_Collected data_
+ + + + +
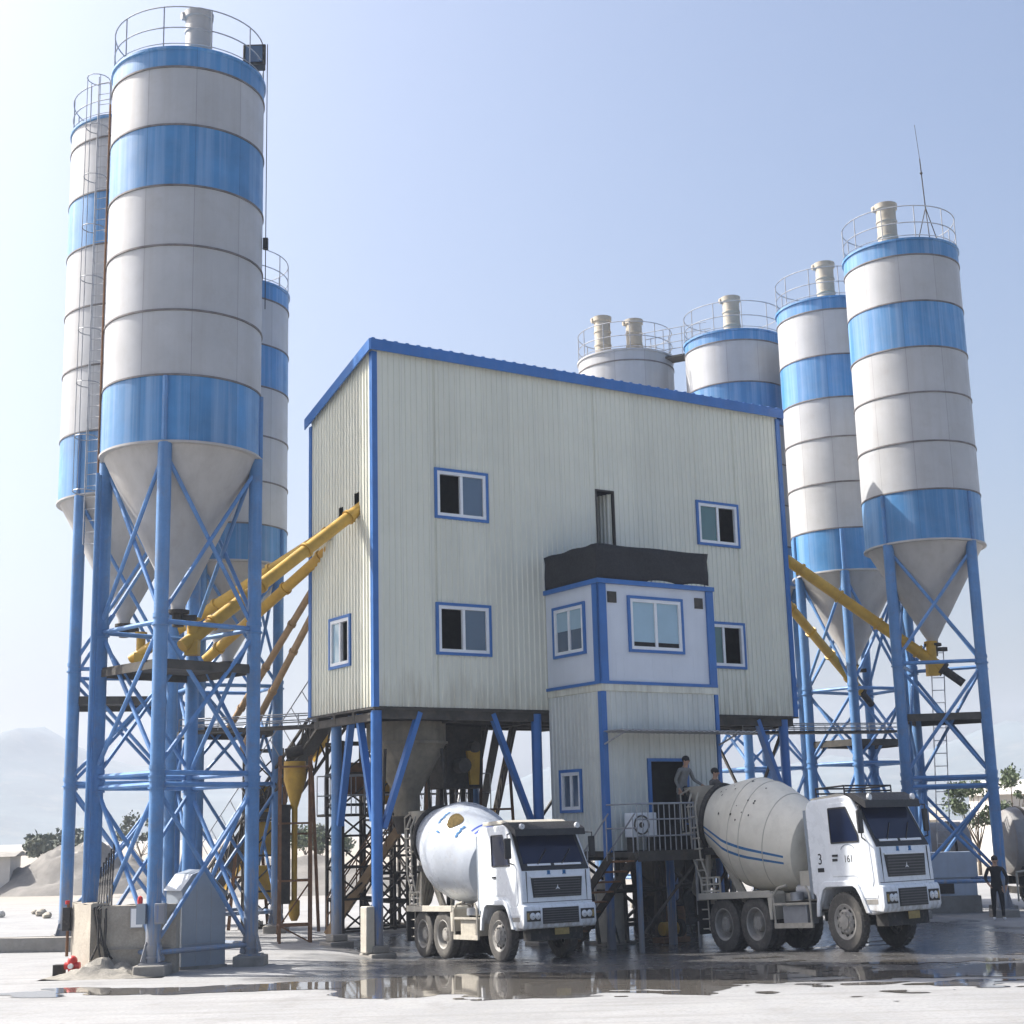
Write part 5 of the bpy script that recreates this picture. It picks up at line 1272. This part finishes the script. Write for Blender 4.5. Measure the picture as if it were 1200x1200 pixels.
# ------------------------------------------------------------------ distance
def house(name, label, x, y, w, d, h, mats, rz=0, roofh=.5, wins=3, cat='house'):
    T = thing(name, label, cat, (x,y,0), rz)
    MB().box(-w/2,w/2,0,d,0,h).build('walls', mats[0], T)
    r_ = MB(); r_.prism([(-.3,h),(d+.3,h),(d/2,h+roofh)], -w/2-.3, w/2+.3, plane='yz'); r_.build('roof', mats[1], T)
    for k in range(wins):
        xx = -w/2+w*(k+.5)/wins; wo = MB().frame(xx-.5,xx+.5,h*.4,h*.75,.07,-.05,-.002).build('window', M['winframe'], T); MB().box(xx-.43,xx+.43,-.03,-.003,h*.4+.07,h*.75-.07).build('pane', M['glass'], wo)
    return T
house('long_shed', 'long whitewashed shed in the distance at the right edge', 32,90,7,6,4.0,(M['plaster'],M['plaster']),0,.9,2,'shed')
house('long_shed', 'low pale shed far behind the right truck cab', 20,96,13,6,2.6,(M['plaster'],M['concrete']),R(-4),.8,4,'shed')
house('long_shed', 'pale flat shed far off between the right truck and building', 9.5,104,9,5,3.0,(M['plaster'],M['footing']),0,.4,3,'shed')
house('hut', 'small whitewashed hut at the far left edge beside a gravel heap', -28.0,80,2.2,3,2.0,(M['plaster'],M['footing']),R(8),.25,0,'hut')
for cx, cy, rx, ry, hh, lab in ((-23.5,82,5.5,4,2.6,'broad gravel heap beside the hut at the left'),(-11,75,9,5,1.6,'low gravel heap seen between the silo legs'),(-2,86,8,5,2.2,'gravel heap seen through the left loading bay')):
    vs = []; fs = []; nn = 26
    for j in range(nn+1):
        for i in range(nn+1):
            x = -1+2*i/nn; y = -1+2*j/nn; q = math.hypot(x,y)
            vs.append((x*rx,y*ry,max(-.2,hh*(1-q**1.3)*(1+.55*noise.fractal(Vector((x*2.4+cx,y*2.4,2)),.8,2.1,5)))))
    for j in range(nn):
        for i in range(nn): fs.append((j*(nn+1)+i,j*(nn+1)+i+1,(j+1)*(nn+1)+i+1,(j+1)*(nn+1)+i))
    o = MB().add(vs, fs).build('gravel_heap', M['gravel']); o.location = (cx,cy,0); tag(o, lab, 'gravel heap', 'gravel heaps behind the plant')
k_ = MB(); rough_box(k_, [(-26,41.5),(-11.5,39.6),(-11.4,40.1),(-26,42.0)], -.1, .36, 14, .03)
tag(k_.build('low_kerb', M['footing']), 'low grimy concrete kerb at the left edge of the yard', 'kerb', kind='structure')
random.seed(21)
for k in range(11):
    o = MB(); s_ = random.uniform(.10,.26); vs = []
    o.ball((0,0,s_*.5), s_, 10, sc=(1,1,.7))
    o.v = [tuple(Vector(v)*(1+.3*noise.noise(Vector(v)*4+Vector((k*5,0,0))))) for v in o.v]
    ob = o.build('rubble_stone', M['plaster'] if k == 1 else M['concrete']); ob.location = (-20.5+.75*k, 58+random.uniform(-3,3), 0)
    tag(ob, 'lump of pale rubble on the far side of the left kerb', 'rubble', 'rubble lumps beyond the left kerb')

def tree(x, y, h, rad_, leaf, label, seed, n=2200, bare=.0, z=0, trunk_h=.35):
    random.seed(seed); T = thing('tree', label, 'tree', (x,y,z), 0, 'trees beyond the plant')
    t = MB(); th = h*trunk_h; t.tube((0,0,-.3),(.05,0,th),.05*h*.45,.03*h*.4,8); tips = []
    for k in range(9):
        a_ = 2*math.pi*k/9+random.uniform(-.4,.4); e_ = Vector((math.cos(a_)*rad_*random.uniform(.35,.8), math.sin(a_)*rad_*random.uniform(.35,.8), th+(h-th)*random.uniform(.25,.92)))
        t.tube((.05,0,th*random.uniform(.7,1)), tuple(e_*.55+Vector((0,0,th*.3))), .016*h*.5, .009*h*.5, 6); t.tube(tuple(e_*.55+Vector((0,0,th*.3))), tuple(e_), .009*h*.5, .003*h*.5, 5); tips.append(e_)
    t.build('trunk', M['bark'], T)
    c = MB(); cl = []
    for k in range(26):
        b_ = random.choice(tips); cl.append((b_+Vector((random.gauss(0,.22),random.gauss(0,.22),random.gauss(0,.18)))*rad_*.6, random.uniform(.16,.36)*rad_))
    for k in range(n):
        c_, rr = random.choice(cl); d_ = Vector((random.gauss(0,1),random.gauss(0,1),random.gauss(0,.8))).normalized()*rr*random.uniform(.3,1.05)
        p_ = c_+d_; u_ = Vector((random.gauss(0,1),random.gauss(0,1),random.gauss(0,1))).normalized(); v_ = u_.cross(Vector((random.gauss(0,1),random.gauss(0,1),random.gauss(0,1)))).normalized(); s_ = random.uniform(.05,.10)*rad_
        c.add([p_-u_*s_,p_+v_*s_*.55,p_+u_*s_,p_-v_*s_*.55],[(0,1,2,3)])
    c.build('crown', M[leaf], T, smooth=0)
    return T
tree(-34.5,112,3.4,3.0,'leaf2','hazy round tree beyond the gravel heap at the far left',1,1800)
tree(-29.5,118,4.2,2.2,'leaf2','slim hazy tree just left of the left silo legs',2,1500)
tree(-15.4,118,2.9,2.4,'leaf1','bushy hazy tree seen under the left end of the building',3,1800)
tree(-17.6,124,3.6,1.6,'leaf2','taller thin hazy tree beside the yellow hopper',8,1200)
tree(22.2,74,4.6,1.35,'leaf1','yellowish tree left of the right silo leg',4,1900)
tree(23.7,73,4.9,1.3,'leaf1','green tree right of the right silo leg',5,2200)

# mountains
def mountains():
    prof = [(-900,30),(-640,55),(-520,50),(-440,74),(-415,82),(-392,97),(-382,97),(-355,80),(-310,60),(-240,44),(-185,38),(-140,32),(-105,18),(-60,24),(-20,34),(15,48),(60,62),(110,52),(170,40),(250,52),(300,48),(345,62),(392,78),(430,62),(520,50),(640,66),(900,34)]
    def H_(x):
        for (a_,h0),(b_,h1) in zip(prof, prof[1:]):
            if a_ <= x <= b_: t = (x-a_)/(b_-a_); return h0+(h1-h0)*t
        return 20
    vs = []; fs = []; nx, ny = 150, 16
    for j in range(ny+1):
        v = j/ny
        for i in range(nx+1):
            x = -900+1800*i/nx; y = 900+500*v
            hh = H_(x*1200/(900+500*.6))*(1-abs(v-.6)/.6)**.9 if v <= .6 else H_(x*1200/1200)*(1-(v-.6)/.55)
            hh *= 1+.10*noise.fractal(Vector((x*.012,y*.012,0)),1,2,5)
            vs.append((x,y,max(-1,hh-(1 if v in (0,) else 0))))
    for j in range(ny):
        for i in range(nx): fs.append((j*(nx+1)+i,j*(nx+1)+i+1,(j+1)*(nx+1)+i+1,(j+1)*(nx+1)+i))
    o = MB().add(vs, fs).build('mountains', M['mount'], smooth=80); tag(o, 'pale blue mountains fading into haze', 'mountains', kind='structure')
mountains()

# haze
hz = MB().box(-1450,1450,-75,1550,-1.5,112).build('haze', paint('x',(1,1,1)), smooth=0)
hm = bpy.data.materials.new('haze'); hm.use_nodes = True; nt = hm.node_tree; nt.nodes.clear()
out = nt.nodes.new('ShaderNodeOutputMaterial'); pv = nt.nodes.new('ShaderNodeVolumePrincipled')
pv.inputs['Color'].default_value = (.76,.85,1,1); pv.inputs['Density'].default_value = .00042; pv.inputs['Anisotropy'].default_value = .2
nt.links.new(pv.outputs[0], out.inputs['Volume']); hz.data.materials.clear(); hz.data.materials.append(hm)
tag(hz, 'pale morning haze over the yard and mountains', 'haze', kind='stuff')

# ------------------------------------------------------------------ light
SAZ, SEL = Vector((-.949,.317,0)).normalized(), R(45)
sd = Vector((SAZ.x*math.cos(SEL), SAZ.y*math.cos(SEL), math.sin(SEL)))
sl = bpy.data.lights.new('sun','SUN'); sl.energy = 5.0; sl.angle = R(.55); sl.color = (1,.955,.885)
so = bpy.data.objects.new('sun', sl); COL.objects.link(so); so.rotation_euler = (-sd).to_track_quat('-Z','Y').to_euler()
so.location = (-40,20,60)
wd = bpy.data.worlds.new('World'); S.world = wd; wd.use_nodes = True; nt = wd.node_tree
sk = nt.nodes.new('ShaderNodeTexSky'); sk.sky_type = 'NISHITA'; sk.sun_disc = False; sk.sun_elevation = SEL; sk.sun_rotation = math.atan2(SAZ.x, SAZ.y)
sk.air_density = 1.0; sk.dust_density = 7.5; sk.ozone_density = 4.0
bg = nt.nodes['Background']; nt.links.new(sk.outputs[0], bg.inputs[0]); bg.inputs[1].default_value = .12

# ------------------------------------------------------------------ camera
TH, RO, HC, FPX = .209, .026, 2.857, 1738.9
cd = bpy.data.cameras.new('camera'); cam = bpy.data.objects.new('camera', cd); COL.objects.link(cam); S.camera = cam
fw = Vector((0,math.cos(TH),math.sin(TH))); upv = Vector((0,-math.sin(TH),math.cos(TH))); rt = Vector((1,0,0))
r2 = rt*math.cos(RO)+upv*-math.sin(RO); u2 = rt*math.sin(RO)+upv*math.cos(RO)
mt = Matrix((r2,u2,-fw)).transposed().to_4x4(); mt.translation = (0,0,HC); cam.matrix_world = mt
cd.sensor_fit = 'HORIZONTAL'; cd.sensor_width = 36; cd.lens = 36*FPX/1200; cd.clip_start = .1; cd.clip_end = 6000
S.view_settings.view_transform = 'Standard'; S.view_settings.look = 'None'; S.view_settings.gamma = 1; S.view_settings.exposure = 0.92
S.cycles.volume_bounces = 1; S.cycles.max_bounces = 8
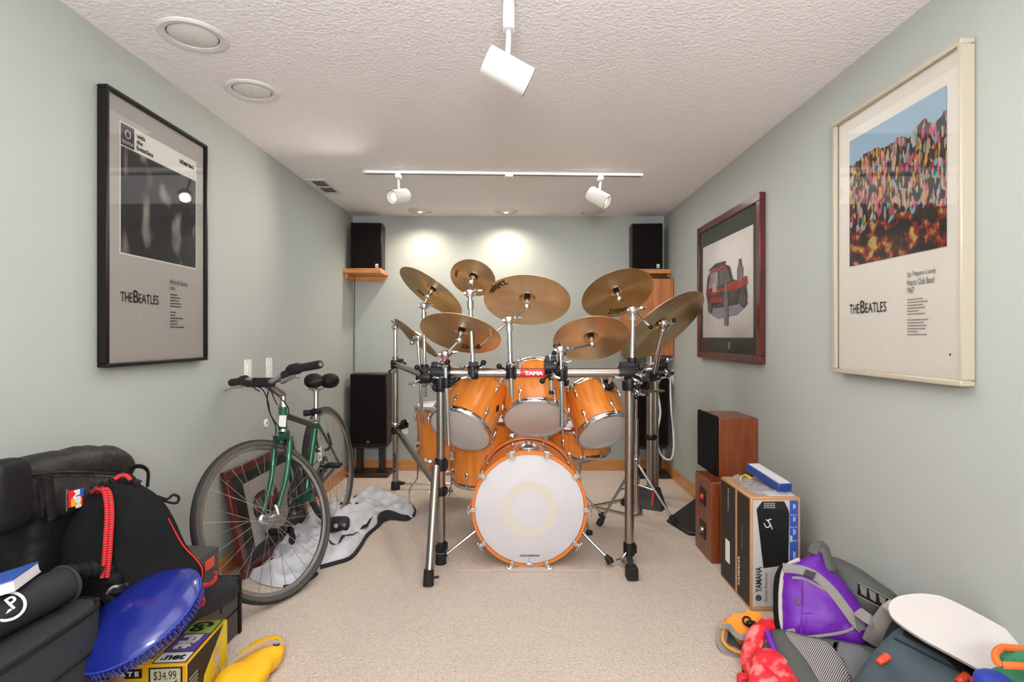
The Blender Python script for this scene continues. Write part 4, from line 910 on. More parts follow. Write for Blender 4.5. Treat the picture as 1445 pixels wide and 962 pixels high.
fr_ = [G(834, 716), G(893, 704), G(903, 708), G(904, 727), G(895, 730)]
hh.part('base_frame', MB().tube([V(p.x, p.y, .012) for p in fr_], .010, 8, closed=True, flat=.6), M['steel'])
hh.part('upright', MB().tube([V(.765, 3.5, .01), V(.765, 3.49, .25)], .006, 8).tube([V(.70, 3.45, .01), V(.70, 3.45, .25)], .006, 8), M['steel'])
fp1 = Thing('foot_pedal', 'black pedal with a red strip behind the hi-hat stand', 'pedal', V(.86, 3.72, 0))
fp1.part('footboard', MB().prism([V(.76, 3.88, .10), V(.98, 3.80, .10), V(.985, 3.66, .005), V(.93, 3.58, .003), V(.79, 3.66, .004)], (0, -.5, .85), .02), M['black_case'])
fp1.part('heel_plate', MB().box((.87, 3.80, .03), (.2, .16, .055), .01), M['black_case'])
fp1.part('red_strip', MB().tube([P(920, 691, 3.60)+V(0, -.03, 0), P(918, 712, 3.58)+V(0, -.03, 0)], .016, 6, flat=.4), M['felt_red'])
fp2 = Thing('foot_pedal', 'flat black pedal board lying by the right baseboard', 'pedal', V(1.05, 3.35, 0))
a_, b_, c_, d_ = G(944, 737), G(988, 714), G(988, 757), G(972, 755)
fp2.part('footboard', MB().prism([V(a_.x, a_.y, .03), V(b_.x, b_.y, .075), V(b_.x+.03, b_.y-.15, .06), V(c_.x, c_.y, .015), V(d_.x, d_.y, .01)], (0, 0, 1), .02), M['black_case'])
fp2.part('frame', MB().tube([V(a_.x-.005, a_.y, .01), V(b_.x, b_.y, .01), V(c_.x, c_.y, .01), V(d_.x, d_.y, .01)], .010, 6, closed=True), M['black_plastic'])
# ================================================================ bicycle
bk = Thing('bicycle', 'dark green flat bar bicycle leaning against the left wall', 'bicycle', V(-1.03, 2.9, 0))
spoke_me = MB().cyl((0, 0, 0), (0, 0, 1), .0011, None, 6).mesh('spoke'); spoke_me.materials.append(M['alu'])
def wheel(nm, c, n, f, Rr=.348, cassette=False):
    m = frame(c, n, f); a = []
    rim = bk.part(nm, MB().lathe([(Rr-.046, -.006), (Rr-.036, -.0105), (Rr-.024, -.0105), (Rr-.026, -.004), (Rr-.026, .004), (Rr-.024, .0105), (Rr-.036, .0105), (Rr-.046, .006)], 64, m, closed=True), M['alu'])
    prof = [(Rr-.0175+.0175*math.cos(t), .0175*math.sin(t)) for t in [R(-150+300*i/12) for i in range(13)]]
    bk.part('tyre', MB().lathe(prof, 64, m), M['tyre'], rim)
    bk.part('tyre_band', MB().lathe([(Rr-.030, .0166), (Rr-.020, .0182), (Rr-.012, .0172)], 64, m), M['tyre_wall'], rim); bk.part('tyre_band', MB().lathe([(Rr-.012, -.0172), (Rr-.020, -.0182), (Rr-.030, -.0166)], 64, m), M['tyre_wall'], rim)
    bk.part('hub', MB().lathe([(0, -.052), (.008, -.052), (.008, -.036), (.021, -.034), (.021, -.030), (.012, -.024), (.011, .024), (.021, .030), (.021, .034), (.008, .036), (.008, .052), (0, .052)], 20, m), M['alu'], rim)
    for k in range(28):
        s = 1 if k % 2 else -1; t0 = 2*math.pi*k/28; off = .95 if (k//2) % 2 else -.95
        p0 = m @ V(.02*math.cos(t0+off), .02*math.sin(t0+off), s*.031); p1 = m @ V((Rr-.044)*math.cos(t0), (Rr-.044)*math.sin(t0), s*.002)
        d = p1-p0; mm = frame(p0, d) @ Matrix.Diagonal((1, 1, d.length, 1)); bk.inst('spoke', spoke_me, mm, rim, True)
    if cassette: bk.part('cassette', MB().lathe([(0, -.046), (.03, -.046), (.05, -.030), (.0, -.028)], 24, m), M['bike_dark'], rim)
    return rim, m
a0, ph = R(25), R(20)
n0 = V(math.cos(a0), -math.sin(a0), 0); fd = V(-math.sin(a0), -math.cos(a0), 0)
nF = n0*math.cos(ph)+V(0, 0, 1)*math.sin(ph); cF = V(-1.08, 2.44, .331)
rimF, mF = wheel('front_wheel', cF, nF, fd)
a1, p1_ = R(4), R(8)
n1 = V(math.cos(a1), -math.sin(a1), 0); nB = n1*math.cos(p1_)+V(0, 0, 1)*math.sin(p1_); cB = V(-1.135, 3.42, .347)
rimB, mB = wheel('rear_wheel', cB, nB, V(-math.sin(a1), -math.cos(a1), 0), cassette=True)
hT, hB = P(399, 576, 2.63), P(399, 607, 2.59); axh = (hT-hB).normalized()
stT = P(446, 600, 3.05); BBc = P(431, 702, 2.93); sat = P(446, 552, 3.08)
g_ = M['bike_green']
bk.part('head_tube', MB().cyl(hB, hT, .019), g_); bk.part('head_badge', MB().prism([P(394, 586, 2.58), P(404, 586, 2.58), P(403, 602, 2.565), P(393, 602, 2.565)], (0, -1, 0), .002), M['plate'])
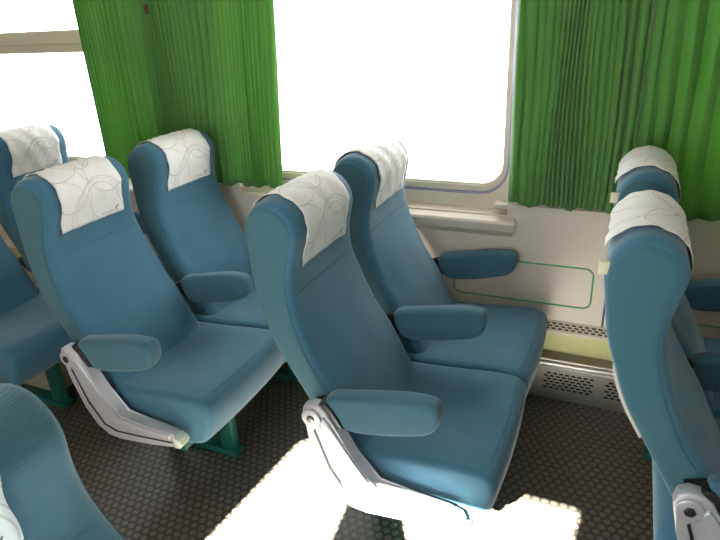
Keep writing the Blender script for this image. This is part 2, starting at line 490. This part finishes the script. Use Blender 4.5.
+ + + + +
_Requirements_
Show every line that contains the word "finishes".

_Written reply_
Write part 5 of the bpy script that recreates this picture. It picks up at line 1272. This part finishes the script. Write for Blender 4.5. Measure the picture as if it were 1200x1200 pixels.
Keep writing the Blender script for this image. This is part 2, starting at line 490. This part finishes the script. Use Blender 4.5.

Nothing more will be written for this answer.